Wettstein: "Der Umstand, dass die Mannschaft in München ausgerechnet die Grundtugenden nicht eingebracht hat, hat uns alle sehr überrascht. Darum habe ich mich auch so intensiv mit Bernhard Peters und Hoffmann ausgetauscht und um ihre Expertise gebeten. Das Resultat war eindeutig: Wir sahen uns zum Handeln gezwungen."

Folgt Doll auf Titz im Sommer?

In den internen Gesprächen über die Zukunft des Vereins einigte man sich eigentlich darauf, dass der noch zu findende neue Sportvorstand den Trainerwechsel vollziehen soll. Da sich eine schnelle Entscheidung für die Nachfolge des beurlaubten Sportchefs Jens Todt aber weiterhin nicht abzeichnet, wählten die Verantwortlichen um Präsident Hoffmann nun mit Titz den Kompromiss einer internen Lösung.

Der bisherige U21-Coach soll die Profis die übrigen acht Spiele betreuen. Im Sommer strebt der Club dann eine prominentere Lösung an. Laut "Bild" soll auch ein alter Bekannter zum Kandidatenkreis zählen: Ex-Trainer Thomas Doll, der aktuell bei Ferencváros Budapest unter Vertrag steht.
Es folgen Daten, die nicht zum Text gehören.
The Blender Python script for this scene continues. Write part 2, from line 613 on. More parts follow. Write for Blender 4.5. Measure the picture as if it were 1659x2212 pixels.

Doch das ist ohnehin Zukunftsmusik. Die Bühne gehört nun vorerst Titz. Seine Premiere gibt der neue Coach am kommenden Sonnabend im Heimspiel gegen Hertha BSC (15.30 Uhr/Sky und im Abendblatt-Liveticker). "Hertha ist unsere letzte Chance. Es ist ein Finale", weiß Abwehrchef Kyriakos Papadopoulos, der noch an den letzten Funken Hoffnung glaubt. Den Funken Titz.